Epic supply backlog...

From BofA: "The foreclosure inventory pipeline that must be cleared in the next few years is very large. Our mortgage strategists forecast that another 6.6 million homes will need to be liquidated over the next five years."

Coupled with a secular shift from plunging demand via habitation patterns, as more and more simply opt to live with their parents...

"Live at home children: Since the recession, the share of young adults that still live with their parents has climbed. Of the 25-34 year age group, 14.2% live at home compared to an average of 10.5% in the first half of the last decade. Similarly, of the 18-24 year age cohort, 54.6% live at home, which is up from the low of 50% early in the last decade, but is close to the longer-term average. We should expect to see the 25-34 year  olds move out of their family homes once the economy heals. It may take more time for the younger age cohort."

Means more and more are forced to rent...

"We forecast household formation to gradually turn higher over the next two years with a notable pickup starting in 2014. This inflow of new  households will be supportive of the renovation market. Many of these new households will initially move into the rental market due to slow wage growth and tight credit conditions, as well as the typical attraction to renting for the young adult age cohort."

Which means home prices will slide ever more as the American Dream of home ownership is forgotten, leading to even less wealth extraction via home equity loans...

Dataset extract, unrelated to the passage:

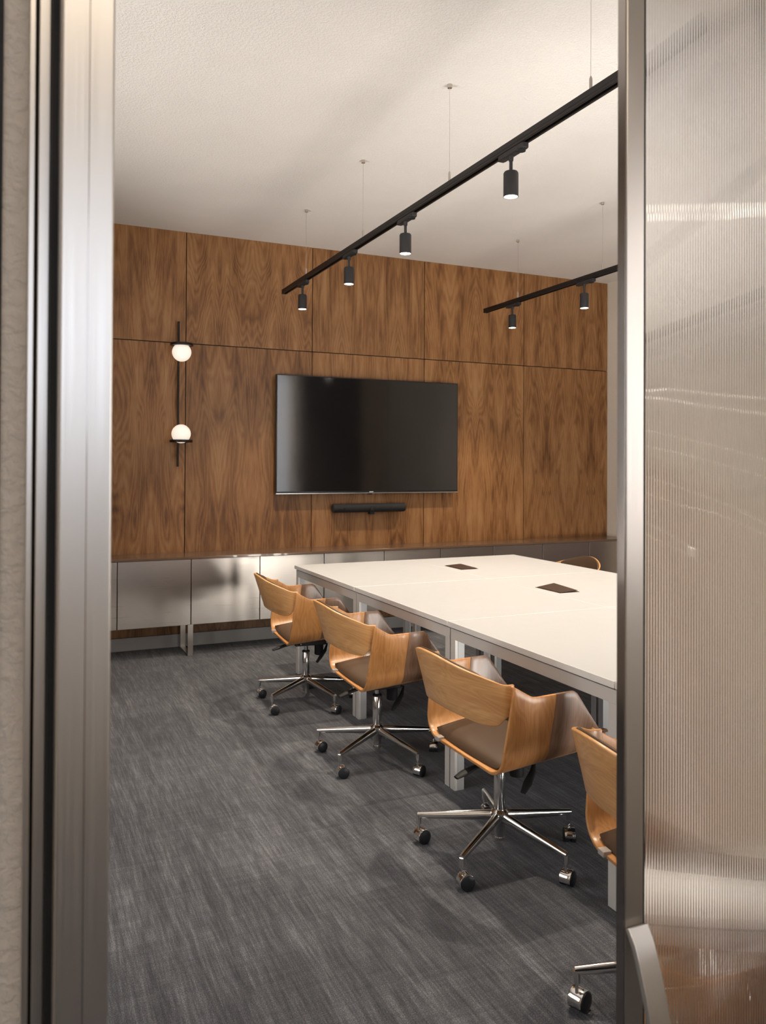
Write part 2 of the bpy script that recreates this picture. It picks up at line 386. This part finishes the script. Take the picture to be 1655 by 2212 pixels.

"Typically, the decision to renovate a home is a function of the value the homeowner sees in the home and the ability to finance the improvements.  Rising prices is a signal to homeowners that the home is a good investment, so renovating would only increase the potential return on investment. In addition, when home prices are rising, homeowners can borrow against home equity to finance renovations. The housing boom brought a notable increase in home equity lines of credit and second liens, which were used to finance renovations. This has since collapsed along with home prices."

Which means no hope for a long, long time.

...

Actually, there is hope... in 2020.

"The gain in renovations and multifamily building in the next two years should provide some support before the eventual turn in single family  construction begins. Assuming housing starts return to the historical average of 1.5 million by 2016 and renovation spending remains healthy, residential investment will once again become an important part of the economy. We expect residential investment to reach 3.5% of GDP by 2016 and return to the historical average of 4% by 2020."